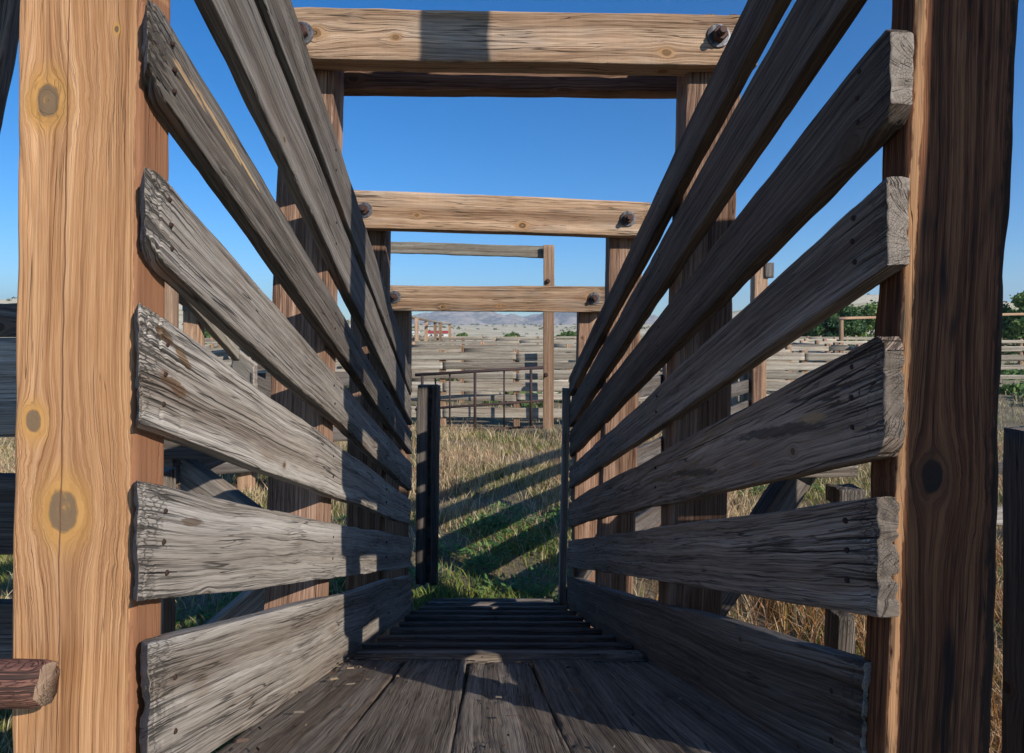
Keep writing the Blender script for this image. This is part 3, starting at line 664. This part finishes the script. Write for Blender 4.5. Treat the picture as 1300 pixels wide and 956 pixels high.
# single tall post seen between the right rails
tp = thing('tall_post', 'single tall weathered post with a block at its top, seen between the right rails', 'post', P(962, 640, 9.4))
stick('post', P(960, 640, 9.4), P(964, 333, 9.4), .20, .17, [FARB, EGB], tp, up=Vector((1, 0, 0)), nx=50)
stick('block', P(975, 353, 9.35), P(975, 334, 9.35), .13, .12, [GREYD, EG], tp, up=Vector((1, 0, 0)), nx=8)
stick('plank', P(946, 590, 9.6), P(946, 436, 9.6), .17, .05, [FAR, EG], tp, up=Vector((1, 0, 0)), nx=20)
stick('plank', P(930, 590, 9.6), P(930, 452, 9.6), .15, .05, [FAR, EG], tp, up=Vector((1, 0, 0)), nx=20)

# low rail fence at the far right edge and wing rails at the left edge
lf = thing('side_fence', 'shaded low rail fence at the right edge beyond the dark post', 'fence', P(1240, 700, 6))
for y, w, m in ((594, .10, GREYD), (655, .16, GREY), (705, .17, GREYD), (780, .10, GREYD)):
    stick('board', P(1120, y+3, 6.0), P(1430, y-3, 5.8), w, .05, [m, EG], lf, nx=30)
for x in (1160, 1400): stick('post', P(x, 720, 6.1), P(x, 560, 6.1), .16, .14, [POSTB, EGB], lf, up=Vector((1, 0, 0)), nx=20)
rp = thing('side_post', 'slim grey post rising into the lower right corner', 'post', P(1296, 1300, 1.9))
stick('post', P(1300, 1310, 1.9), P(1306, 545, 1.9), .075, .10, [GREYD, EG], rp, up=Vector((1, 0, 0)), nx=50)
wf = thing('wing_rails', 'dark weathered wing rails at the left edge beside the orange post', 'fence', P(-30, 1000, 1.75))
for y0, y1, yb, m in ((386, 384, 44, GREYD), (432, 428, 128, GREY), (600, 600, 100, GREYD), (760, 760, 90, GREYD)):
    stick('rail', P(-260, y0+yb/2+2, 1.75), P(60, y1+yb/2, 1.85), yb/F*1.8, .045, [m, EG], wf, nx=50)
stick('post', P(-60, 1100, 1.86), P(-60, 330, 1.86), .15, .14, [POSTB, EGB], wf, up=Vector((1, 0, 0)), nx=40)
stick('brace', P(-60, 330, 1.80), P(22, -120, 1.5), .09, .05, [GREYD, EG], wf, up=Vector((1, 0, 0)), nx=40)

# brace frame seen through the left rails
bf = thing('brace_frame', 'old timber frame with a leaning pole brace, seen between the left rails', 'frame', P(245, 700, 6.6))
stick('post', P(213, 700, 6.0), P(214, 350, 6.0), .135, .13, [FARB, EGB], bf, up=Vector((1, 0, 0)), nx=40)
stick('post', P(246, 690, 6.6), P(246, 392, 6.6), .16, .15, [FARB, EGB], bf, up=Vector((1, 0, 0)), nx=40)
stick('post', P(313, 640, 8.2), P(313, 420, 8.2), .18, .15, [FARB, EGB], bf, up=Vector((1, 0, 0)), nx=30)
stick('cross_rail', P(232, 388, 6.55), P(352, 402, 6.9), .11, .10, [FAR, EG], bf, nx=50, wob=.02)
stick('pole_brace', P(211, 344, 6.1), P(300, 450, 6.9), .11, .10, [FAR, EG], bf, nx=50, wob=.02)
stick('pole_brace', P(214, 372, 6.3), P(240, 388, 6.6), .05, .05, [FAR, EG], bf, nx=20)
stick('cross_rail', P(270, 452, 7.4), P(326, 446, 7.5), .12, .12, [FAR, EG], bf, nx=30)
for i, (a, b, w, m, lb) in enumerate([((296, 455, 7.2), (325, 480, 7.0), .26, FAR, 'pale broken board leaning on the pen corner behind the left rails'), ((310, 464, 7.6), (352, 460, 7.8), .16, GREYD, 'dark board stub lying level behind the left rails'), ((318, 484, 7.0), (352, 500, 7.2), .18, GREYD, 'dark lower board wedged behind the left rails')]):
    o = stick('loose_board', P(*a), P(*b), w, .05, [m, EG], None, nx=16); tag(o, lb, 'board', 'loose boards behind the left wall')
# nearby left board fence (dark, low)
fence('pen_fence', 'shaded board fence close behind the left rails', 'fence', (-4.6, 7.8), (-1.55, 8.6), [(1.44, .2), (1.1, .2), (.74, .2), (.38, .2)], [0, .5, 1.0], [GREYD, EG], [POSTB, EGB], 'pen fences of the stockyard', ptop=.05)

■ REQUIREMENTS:
Retype each line of the listing above word for word. Exclude the pictures.

■ EXERCISE ANSWER:
Keep writing the Blender script for this image. This is part 3, starting at line 664. This part finishes the script. Write for Blender 4.5. Treat the picture as 1300 pixels wide and 956 pixels high.
# single tall post seen between the right rails
tp = thing('tall_post', 'single tall weathered post with a block at its top, seen between the right rails', 'post', P(962, 640, 9.4))
stick('post', P(960, 640, 9.4), P(964, 333, 9.4), .20, .17, [FARB, EGB], tp, up=Vector((1, 0, 0)), nx=50)
stick('block', P(975, 353, 9.35), P(975, 334, 9.35), .13, .12, [GREYD, EG], tp, up=Vector((1, 0, 0)), nx=8)
stick('plank', P(946, 590, 9.6), P(946, 436, 9.6), .17, .05, [FAR, EG], tp, up=Vector((1, 0, 0)), nx=20)
stick('plank', P(930, 590, 9.6), P(930, 452, 9.6), .15, .05, [FAR, EG], tp, up=Vector((1, 0, 0)), nx=20)

# low rail fence at the far right edge and wing rails at the left edge
lf = thing('side_fence', 'shaded low rail fence at the right edge beyond the dark post', 'fence', P(1240, 700, 6))
for y, w, m in ((594, .10, GREYD), (655, .16, GREY), (705, .17, GREYD), (780, .10, GREYD)):
    stick('board', P(1120, y+3, 6.0), P(1430, y-3, 5.8), w, .05, [m, EG], lf, nx=30)
for x in (1160, 1400): stick('post', P(x, 720, 6.1), P(x, 560, 6.1), .16, .14, [POSTB, EGB], lf, up=Vector((1, 0, 0)), nx=20)
rp = thing('side_post', 'slim grey post rising into the lower right corner', 'post', P(1296, 1300, 1.9))
stick('post', P(1300, 1310, 1.9), P(1306, 545, 1.9), .075, .10, [GREYD, EG], rp, up=Vector((1, 0, 0)), nx=50)
wf = thing('wing_rails', 'dark weathered wing rails at the left edge beside the orange post', 'fence', P(-30, 1000, 1.75))
for y0, y1, yb, m in ((386, 384, 44, GREYD), (432, 428, 128, GREY), (600, 600, 100, GREYD), (760, 760, 90, GREYD)):
    stick('rail', P(-260, y0+yb/2+2, 1.75), P(60, y1+yb/2, 1.85), yb/F*1.8, .045, [m, EG], wf, nx=50)
stick('post', P(-60, 1100, 1.86), P(-60, 330, 1.86), .15, .14, [POSTB, EGB], wf, up=Vector((1, 0, 0)), nx=40)
stick('brace', P(-60, 330, 1.80), P(22, -120, 1.5), .09, .05, [GREYD, EG], wf, up=Vector((1, 0, 0)), nx=40)

# brace frame seen through the left rails
bf = thing('brace_frame', 'old timber frame with a leaning pole brace, seen between the left rails', 'frame', P(245, 700, 6.6))
stick('post', P(213, 700, 6.0), P(214, 350, 6.0), .135, .13, [FARB, EGB], bf, up=Vector((1, 0, 0)), nx=40)
stick('post', P(246, 690, 6.6), P(246, 392, 6.6), .16, .15, [FARB, EGB], bf, up=Vector((1, 0, 0)), nx=40)
stick('post', P(313, 640, 8.2), P(313, 420, 8.2), .18, .15, [FARB, EGB], bf, up=Vector((1, 0, 0)), nx=30)
stick('cross_rail', P(232, 388, 6.55), P(352, 402, 6.9), .11, .10, [FAR, EG], bf, nx=50, wob=.02)
stick('pole_brace', P(211, 344, 6.1), P(300, 450, 6.9), .11, .10, [FAR, EG], bf, nx=50, wob=.02)
stick('pole_brace', P(214, 372, 6.3), P(240, 388, 6.6), .05, .05, [FAR, EG], bf, nx=20)
stick('cross_rail', P(270, 452, 7.4), P(326, 446, 7.5), .12, .12, [FAR, EG], bf, nx=30)
for i, (a, b, w, m, lb) in enumerate([((296, 455, 7.2), (325, 480, 7.0), .26, FAR, 'pale broken board leaning on the pen corner behind the left rails'), ((310, 464, 7.6), (352, 460, 7.8), .16, GREYD, 'dark board stub lying level behind the left rails'), ((318, 484, 7.0), (352, 500, 7.2), .18, GREYD, 'dark lower board wedged behind the left rails')]):
    o = stick('loose_board', P(*a), P(*b), w, .05, [m, EG], None, nx=16); tag(o, lb, 'board', 'loose boards behind the left wall')
# nearby left board fence (dark, low)
fence('pen_fence', 'shaded board fence close behind the left rails', 'fence', (-4.6, 7.8), (-1.55, 8.6), [(1.44, .2), (1.1, .2), (.74, .2), (.38, .2)], [0, .5, 1.0], [GREYD, EG], [POSTB, EGB], 'pen fences of the stockyard', ptop=.05)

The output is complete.